South Africa's President Thabo Mbeki launched a stinging attack on his political opponents on Friday, saying they wanted to divide the country back into competing camps split along ethnic and racial lines.
In his last weekly newsletter ahead of general elections on Wednesday, Mbeki said the ruling African National Congress was determined to speak for all South Africans, while the opposition backed a return to the conflicts of apartheid.
"Our opponents propagate the view that the masses of our people should ... polarise themselves into contending entities with no shared destiny," he said in the newsletter, published on the ANC Web site.
"They characterize the entrenched national division for which they are working as the very essence of our democracy," the president said.
The ANC are virtually assured of victory in next week's poll, which marks a decade of democracy in South Africa.
But opposition leaders are keen to prevent the party from winning a two-thirds majority in parliament, saying this would lead to a one-party dominance.
A majority of that size would also allow the ANC to amend the constitution.
Opposition leader Tony Leon, who heads the Democratic Alliance, said he was alarmed by Mbeki's remarks.
"He misrepresents his opponents, mischaracterizes their motives and maligns their integrity," Leon said in a statement.
"There is nothing so calculated to polarise the people of South Africa as the idea that anyone who disagrees with the ANC is seeking to divide the country and to re-impose a system of apartheid on its people."
In a veiled reference to comments last week from Mangosuthu Buthelezi, leader of the rival Inkatha Freedom Party (IFP), Mbeki said "cutting the ANC down to size" was the sole aim of the opposition, rather than offering alternate programs.
Officials from the Zulu-based IFP, which has vowed to stop the ANC from winning control of the restive province of KwaZulu-Natal, were not immediately available for comment.
The ANC hopes to win the only two of nine provinces which it does not now control -- KwaZulu-Natal and the Western Cape.
Mbeki also criticized opponents he said were against affirmative action, minimum wages and protecting workers rights.

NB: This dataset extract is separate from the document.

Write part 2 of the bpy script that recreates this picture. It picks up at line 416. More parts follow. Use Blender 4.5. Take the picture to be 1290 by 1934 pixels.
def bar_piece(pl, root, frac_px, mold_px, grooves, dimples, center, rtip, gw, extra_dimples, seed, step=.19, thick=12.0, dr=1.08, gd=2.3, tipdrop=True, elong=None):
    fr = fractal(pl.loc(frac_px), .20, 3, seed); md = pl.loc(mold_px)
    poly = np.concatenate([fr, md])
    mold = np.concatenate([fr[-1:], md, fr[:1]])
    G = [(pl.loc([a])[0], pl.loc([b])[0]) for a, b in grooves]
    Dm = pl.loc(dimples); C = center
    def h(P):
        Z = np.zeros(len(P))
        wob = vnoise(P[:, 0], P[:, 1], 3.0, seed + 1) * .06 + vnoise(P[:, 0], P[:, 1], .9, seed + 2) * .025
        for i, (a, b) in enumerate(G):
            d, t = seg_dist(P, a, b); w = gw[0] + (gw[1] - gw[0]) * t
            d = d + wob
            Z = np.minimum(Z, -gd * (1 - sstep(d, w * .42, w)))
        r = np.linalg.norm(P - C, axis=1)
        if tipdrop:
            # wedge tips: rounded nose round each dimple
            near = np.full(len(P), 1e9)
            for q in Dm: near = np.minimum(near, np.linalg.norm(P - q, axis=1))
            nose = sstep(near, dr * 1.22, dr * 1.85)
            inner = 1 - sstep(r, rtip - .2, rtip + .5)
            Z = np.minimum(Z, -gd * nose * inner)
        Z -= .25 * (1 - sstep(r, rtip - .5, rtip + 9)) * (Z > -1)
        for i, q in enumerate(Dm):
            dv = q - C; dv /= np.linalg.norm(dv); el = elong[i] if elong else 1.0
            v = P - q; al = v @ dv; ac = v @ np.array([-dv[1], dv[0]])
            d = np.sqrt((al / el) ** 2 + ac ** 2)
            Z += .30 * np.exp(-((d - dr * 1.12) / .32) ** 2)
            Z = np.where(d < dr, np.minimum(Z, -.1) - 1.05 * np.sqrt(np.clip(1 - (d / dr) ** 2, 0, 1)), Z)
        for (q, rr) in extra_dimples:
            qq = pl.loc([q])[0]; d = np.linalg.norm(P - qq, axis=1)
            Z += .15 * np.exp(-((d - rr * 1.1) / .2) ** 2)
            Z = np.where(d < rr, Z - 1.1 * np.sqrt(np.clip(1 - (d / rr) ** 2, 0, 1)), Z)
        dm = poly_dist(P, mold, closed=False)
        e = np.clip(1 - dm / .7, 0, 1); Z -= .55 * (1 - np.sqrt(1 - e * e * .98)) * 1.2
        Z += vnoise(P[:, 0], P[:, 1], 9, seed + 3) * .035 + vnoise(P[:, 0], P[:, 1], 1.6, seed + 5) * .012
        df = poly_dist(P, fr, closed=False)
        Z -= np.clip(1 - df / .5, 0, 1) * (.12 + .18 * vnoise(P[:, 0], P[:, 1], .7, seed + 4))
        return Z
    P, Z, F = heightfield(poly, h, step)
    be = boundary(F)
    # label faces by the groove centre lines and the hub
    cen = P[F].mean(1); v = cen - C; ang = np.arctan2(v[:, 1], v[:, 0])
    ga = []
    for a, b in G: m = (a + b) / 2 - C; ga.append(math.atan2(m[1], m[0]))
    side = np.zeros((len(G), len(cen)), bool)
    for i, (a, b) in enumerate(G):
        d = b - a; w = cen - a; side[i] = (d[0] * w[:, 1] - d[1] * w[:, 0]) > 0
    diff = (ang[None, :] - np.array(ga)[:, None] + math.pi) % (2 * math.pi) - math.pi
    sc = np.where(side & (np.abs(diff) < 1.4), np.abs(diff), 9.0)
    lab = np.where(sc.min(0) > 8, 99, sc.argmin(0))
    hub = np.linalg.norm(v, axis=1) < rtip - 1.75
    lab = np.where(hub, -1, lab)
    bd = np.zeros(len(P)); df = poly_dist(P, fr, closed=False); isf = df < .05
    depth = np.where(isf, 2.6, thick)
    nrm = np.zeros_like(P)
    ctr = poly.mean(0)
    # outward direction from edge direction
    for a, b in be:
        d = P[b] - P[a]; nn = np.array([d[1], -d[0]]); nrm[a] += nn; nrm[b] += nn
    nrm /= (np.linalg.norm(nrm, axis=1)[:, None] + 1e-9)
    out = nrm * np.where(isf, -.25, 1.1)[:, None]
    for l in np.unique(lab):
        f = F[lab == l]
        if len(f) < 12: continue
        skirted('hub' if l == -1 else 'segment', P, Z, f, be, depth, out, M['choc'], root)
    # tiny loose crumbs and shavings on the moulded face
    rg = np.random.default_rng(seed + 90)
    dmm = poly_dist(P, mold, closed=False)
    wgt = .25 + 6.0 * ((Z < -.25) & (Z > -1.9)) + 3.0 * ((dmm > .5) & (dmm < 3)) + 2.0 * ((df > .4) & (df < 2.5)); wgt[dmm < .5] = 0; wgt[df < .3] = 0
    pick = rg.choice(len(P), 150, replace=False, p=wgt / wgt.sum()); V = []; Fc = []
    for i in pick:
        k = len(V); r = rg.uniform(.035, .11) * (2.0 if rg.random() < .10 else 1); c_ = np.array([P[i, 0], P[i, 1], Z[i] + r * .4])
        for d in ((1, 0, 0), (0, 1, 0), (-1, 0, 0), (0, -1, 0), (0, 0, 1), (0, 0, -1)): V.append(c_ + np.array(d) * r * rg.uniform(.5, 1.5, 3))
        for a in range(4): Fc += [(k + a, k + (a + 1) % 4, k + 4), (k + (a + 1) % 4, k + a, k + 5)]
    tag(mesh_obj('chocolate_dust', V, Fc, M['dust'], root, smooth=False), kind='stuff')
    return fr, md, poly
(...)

"All of this is nothing but a camouflaged message that black upliftment is contrary to the interests of the white section of our population," he said.
"One of the central issues that will face the electorate ... will be to decide whether we want to conduct ourselves as a diverse but united nation, or prefer to divide ourselves into polarised and competing political, ethnic and racial factions," Mbeki said.